I have made alot of changes in my life over the past year. I am realizing the role that extreme stress can play on our levels of empathy and compassion. When you are so busy you meet yourself coming AND going you do get so self focused that no one elses pain matters. And the pain of other people DOES matter.
We were created for community.
We were created to help.
All of those things, all of that money, is only “mine” for a brief period of time. I can not take it with me, I can only pass it on. Wouldn’t it be better for all of us to pass on as much as we can to those who need it? And not just the ones we THINK really need it, we may never know (or need to) their story.

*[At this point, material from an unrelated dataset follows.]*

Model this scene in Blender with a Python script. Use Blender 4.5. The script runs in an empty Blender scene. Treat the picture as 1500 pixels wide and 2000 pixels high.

My heart broke for all of the people that woman was tearing down with her anger.
My heart broke for her.
…and a little bit of my heart broke for her friend who did not say one word during the entire lunch.
As tears rolled down my face (how embarassing in the middle of the mall!) I realized that I am not that person anymore.
I pray that woman, one day, isn’t that person any more too.
*Placed in “The Girls” Category, because the girl on the right, is the one who refers to people as “Them” and the girl on the left is the one that “loves everybody”, Can’t we all just get along. The one in the middle, she is just searching for a solution.